Lab1: Sorting

This lab has a variety of goals: To refresh your skills in programming generally, to introduce you to C (including the C compiler), to introduce the topic of sorting, and to start you thinking about how to measure and compare the performance of programs.

In this lab you will write two sorting algorithms and run an experiment to measure one aspect of their performance.

This lab description assumes that you know and remember the essentials of three sorting algorithms: insertion sort, selection sort, and bubble sort. If you need a refresher on any of these, you can find descriptions of them at this old CSCI 235 project description.

1. Set up

Make a directory for this lab and move into it.

mkdir lab1
cd lab1

As in most labs and projects, I am giving you some code base to work on. Copy the following files from the course directory for this lab.

cp /homes/tvandrun/Public/cs245/lab1/* .

This gives you seven files:

• arrayUtil.h The header file for the collection of useful array functions.
• arrayUtil.c The implementation file of these functions.
• sDriver.c A program to test the code you will write.
• makefile A makefile for this lab.
• sorts.h The header file for the sorting algorithms.
• sorts.c The implementation file for the sorting algorithms.
• experiment.c A program to experiment on the algorithms' performances.

The last two of these are the only files that you will need to modify.

Inspect the makefile. I'm not having you write your own makefile today, but you will have to write one in the future, so review its format and the logic of the dependencies.

Open sorts.c in xemacs or gedit.

3. Insertion sort

The first sorting algorithm, insertion sort, is given to you. Read through it carefully to make sure you understand how it works. One part is missing, however. Even though a variable compars is declared and its value returned, we never actually increment it based on the comparisons.

Modify this so that compars is incremented whenever we compare two data from the array. Expressions like i < n don't count because they don't compare items in the array.

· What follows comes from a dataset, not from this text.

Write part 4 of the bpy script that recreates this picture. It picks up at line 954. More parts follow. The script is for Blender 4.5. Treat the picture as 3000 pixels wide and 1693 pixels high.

Compile using make and test using ./sDriver. Comparisons will range from around 15 to about 40. If you're not getting in the high 30s some of the time, then you're missing some.

2. Selection sort

Now implement selection sort in the function selectionSort(). As the algorithm progresses, keep track of comparisons in the variable compars. Then compile and test the revised selection sort. Obviously you first need to make sure the sorting is correct. Then make sure you're testing for comparisons correctly. If you are not getting between 40 and 50 comparisons, then you're missing some.

4. Bubble sort

You have probably seen another sorting algorithm called bubble sort. While not a very good sort in terms of efficiency, it is easy to program and understand. This algorithm's strategy is to iterate through the array, swapping adjacent values that are out of order.

Clearly one pass through the array of this sort of swapping won't sort the array. Many passes are necessary to put all the elements in the right order. There are two ways to monitor repeated passes: First, one could keep track of whether any changes were made to the array (whether any actual swaps happened) on the current pass; if a pass completes without any swaps, then the array is sorted and we can quit. Second, we can observe the fact that after the first pass through the array, the largest element has made it all the way to the end, and so the next pass can stop one element short; the second pass will put the second largest element in the right place, and so the third pass doesn't need to examine the last two positions; an outer loop, therefore, can count down the ending point of the potentially unsorted portion of the array until that portion is empty.

Implement a version of bubble sort and make sure it sorts correctly.

4. Experiment

Now we want to run an experiment to determine how these algorithms vary in terms of the comparisons they require. For this you will write a program that runs the experiment.

Open the file experiment.c. Write opening documentation like what we have seen, giving your name and the occasion (lab 1).

In this experiment, we ask two questions:

• If we run different algorithms on the same (original) array, will we get the same number of comparisons? (Perhaps it will depend on which algorithms we try.)
• If we run the same algorithm on different arrays of the same size, will we get the same number of comparisons? (Perhaps we will for some algorithms, and not for others.)

We can easily address both of these questions in the same experiment. Write a program that for each of 5 sizes (already given in the array sizes; notice you can get size i by sizes[i]) generates 5 arrays (using randomArray()) and sorts each using insertion, selection, and bubble and displays the number of comparisons.

Make sure that you don't do something like this:

       int* array = randomArray(sizes[i]);
       int compars = insertionSort(array);
       printf("Insertion sort tooked %d comparison's\n", compars);
       compars = selectionSort(array);
       printf("Selectino sort tooked %d comparsions\n", compars);

(Spelling, grammar, and punctuation mistakes are deliberate to remind you that this is bad code. :) )

What's the problem with that? When we used selection sort, the array was already sorted! Instead, you should make a copy of the original, random array using copyArray() for each sorting algorithm.

Your program should generate readable output, something like

	Insertion 	Selection 	Bubble
Size 5000:
	6233199		12497500	24420115
	6242791		12497500	24430113
...

What do you observe?

5. To turn in

Leave your code in a gradable state in the directory. The TAs will log in and grade it there.